26日(現地時間)、AP通信は「すべてを燃やそう(Bruciamo Tutto)」という団体が「フェミサイド」の根絶を訴えスペイン広場の階段に赤いペイントを撒き散らしたと報じた。
この団体のデモ隊は、「血」を意味する赤いペイントを階段に撒き、さらに、手にもペイントを付着させ、観光客たちが見ている中でスペイン広場に次々に手形を残した。
デモ隊は「これは彼女たちが流した血だ」とし、「夫や恋人、息子の手によって殺されても、まるで何もなかったかのように、社会は女性に対する暴力を隠ぺいしている」と非難した。
この日のデモは、フェミサイド(女性であることを理由にした殺害、女性嫌悪殺人)に対する警戒心を喚起する目的で行われた。
イタリアでは昨年11月、22歳の女子大生ジュリア・チェケッティン(Giulia Cecchettin)さんが、元恋人の手で惨殺される事件が発生し、全国民が悲しみに暮れた。
そして、葬儀がテレビ中継されるなど多くの国民が高い関心を持ち、葬儀には1万人以上の弔問客が集まった。

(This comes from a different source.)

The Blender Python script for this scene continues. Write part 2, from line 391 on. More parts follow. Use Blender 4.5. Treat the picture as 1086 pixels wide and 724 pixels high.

さらに、イタリア各地ではチェケッティンさんの死を悼むキャンドル集会も開かれた。
デモ隊は「私たちは決して沈黙しない」とし、「当局に私たちの声が届くよう叫び声を上げ続ける」と述べた。団体はデモの様子が収められた映像をSNSにも投稿した。
イタリア警察はデモ隊を即座に解散させ一部を拘束した。階段に残った赤いペイントはすぐに拭き取られ、広場に目立った損傷などはないという。
イタリア内務省によると、今年に入ってからイタリアで殺害された女性は118人にのぼり、その内96人が家族や恋人など親しい人物から殺害されたことが明らかになり、衝撃を与えている。